* What you need to do: Your task is to give the data again, exactly, with every line intact.

** START **

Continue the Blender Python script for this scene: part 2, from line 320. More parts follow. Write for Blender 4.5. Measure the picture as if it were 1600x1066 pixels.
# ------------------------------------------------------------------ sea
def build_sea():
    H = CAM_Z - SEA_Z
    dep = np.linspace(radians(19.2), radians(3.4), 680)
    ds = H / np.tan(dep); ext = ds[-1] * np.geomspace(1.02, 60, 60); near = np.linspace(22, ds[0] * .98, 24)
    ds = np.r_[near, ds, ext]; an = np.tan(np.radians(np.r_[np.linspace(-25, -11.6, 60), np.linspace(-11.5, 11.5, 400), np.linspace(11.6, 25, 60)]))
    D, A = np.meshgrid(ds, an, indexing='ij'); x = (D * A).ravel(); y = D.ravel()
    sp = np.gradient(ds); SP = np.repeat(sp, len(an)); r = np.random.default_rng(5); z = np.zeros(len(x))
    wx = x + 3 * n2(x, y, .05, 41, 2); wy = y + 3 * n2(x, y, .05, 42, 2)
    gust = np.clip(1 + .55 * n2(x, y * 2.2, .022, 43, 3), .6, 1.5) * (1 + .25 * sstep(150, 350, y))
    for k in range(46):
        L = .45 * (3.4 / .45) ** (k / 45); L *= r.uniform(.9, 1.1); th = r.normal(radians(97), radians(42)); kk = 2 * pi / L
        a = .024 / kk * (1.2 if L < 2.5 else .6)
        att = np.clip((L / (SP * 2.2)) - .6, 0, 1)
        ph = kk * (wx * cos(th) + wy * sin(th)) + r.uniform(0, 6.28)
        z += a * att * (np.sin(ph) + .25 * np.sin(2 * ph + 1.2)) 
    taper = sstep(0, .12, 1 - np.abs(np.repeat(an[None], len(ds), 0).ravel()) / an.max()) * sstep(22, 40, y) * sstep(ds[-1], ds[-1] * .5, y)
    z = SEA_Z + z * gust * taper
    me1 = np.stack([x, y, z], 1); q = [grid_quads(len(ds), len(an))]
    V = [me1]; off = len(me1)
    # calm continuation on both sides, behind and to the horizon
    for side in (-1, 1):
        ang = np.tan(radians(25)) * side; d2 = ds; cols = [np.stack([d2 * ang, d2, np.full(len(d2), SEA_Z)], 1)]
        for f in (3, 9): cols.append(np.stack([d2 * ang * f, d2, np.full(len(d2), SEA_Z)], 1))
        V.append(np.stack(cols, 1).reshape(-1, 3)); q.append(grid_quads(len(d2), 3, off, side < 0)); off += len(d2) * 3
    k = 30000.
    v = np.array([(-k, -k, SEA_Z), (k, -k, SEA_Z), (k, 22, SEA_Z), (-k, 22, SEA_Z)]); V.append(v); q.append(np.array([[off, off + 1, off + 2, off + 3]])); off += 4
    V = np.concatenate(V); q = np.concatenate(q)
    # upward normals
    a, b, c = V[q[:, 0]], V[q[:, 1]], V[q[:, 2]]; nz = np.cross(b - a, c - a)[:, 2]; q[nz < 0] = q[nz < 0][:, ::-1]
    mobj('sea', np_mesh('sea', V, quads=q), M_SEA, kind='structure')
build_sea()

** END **

* Written response:
Continue the Blender Python script for this scene: part 2, from line 320. More parts follow. Write for Blender 4.5. Measure the picture as if it were 1600x1066 pixels.
# ------------------------------------------------------------------ sea
def build_sea():
    H = CAM_Z - SEA_Z
    dep = np.linspace(radians(19.2), radians(3.4), 680)
    ds = H / np.tan(dep); ext = ds[-1] * np.geomspace(1.02, 60, 60); near = np.linspace(22, ds[0] * .98, 24)
    ds = np.r_[near, ds, ext]; an = np.tan(np.radians(np.r_[np.linspace(-25, -11.6, 60), np.linspace(-11.5, 11.5, 400), np.linspace(11.6, 25, 60)]))
    D, A = np.meshgrid(ds, an, indexing='ij'); x = (D * A).ravel(); y = D.ravel()
    sp = np.gradient(ds); SP = np.repeat(sp, len(an)); r = np.random.default_rng(5); z = np.zeros(len(x))
    wx = x + 3 * n2(x, y, .05, 41, 2); wy = y + 3 * n2(x, y, .05, 42, 2)
    gust = np.clip(1 + .55 * n2(x, y * 2.2, .022, 43, 3), .6, 1.5) * (1 + .25 * sstep(150, 350, y))
    for k in range(46):
        L = .45 * (3.4 / .45) ** (k / 45); L *= r.uniform(.9, 1.1); th = r.normal(radians(97), radians(42)); kk = 2 * pi / L
        a = .024 / kk * (1.2 if L < 2.5 else .6)
        att = np.clip((L / (SP * 2.2)) - .6, 0, 1)
        ph = kk * (wx * cos(th) + wy * sin(th)) + r.uniform(0, 6.28)
        z += a * att * (np.sin(ph) + .25 * np.sin(2 * ph + 1.2)) 
    taper = sstep(0, .12, 1 - np.abs(np.repeat(an[None], len(ds), 0).ravel()) / an.max()) * sstep(22, 40, y) * sstep(ds[-1], ds[-1] * .5, y)
    z = SEA_Z + z * gust * taper
    me1 = np.stack([x, y, z], 1); q = [grid_quads(len(ds), len(an))]
    V = [me1]; off = len(me1)
    # calm continuation on both sides, behind and to the horizon
    for side in (-1, 1):
        ang = np.tan(radians(25)) * side; d2 = ds; cols = [np.stack([d2 * ang, d2, np.full(len(d2), SEA_Z)], 1)]
        for f in (3, 9): cols.append(np.stack([d2 * ang * f, d2, np.full(len(d2), SEA_Z)], 1))
        V.append(np.stack(cols, 1).reshape(-1, 3)); q.append(grid_quads(len(d2), 3, off, side < 0)); off += len(d2) * 3
    k = 30000.
    v = np.array([(-k, -k, SEA_Z), (k, -k, SEA_Z), (k, 22, SEA_Z), (-k, 22, SEA_Z)]); V.append(v); q.append(np.array([[off, off + 1, off + 2, off + 3]])); off += 4
    V = np.concatenate(V); q = np.concatenate(q)
    # upward normals
    a, b, c = V[q[:, 0]], V[q[:, 1]], V[q[:, 2]]; nz = np.cross(b - a, c - a)[:, 2]; q[nz < 0] = q[nz < 0][:, ::-1]
    mobj('sea', np_mesh('sea', V, quads=q), M_SEA, kind='structure')
build_sea()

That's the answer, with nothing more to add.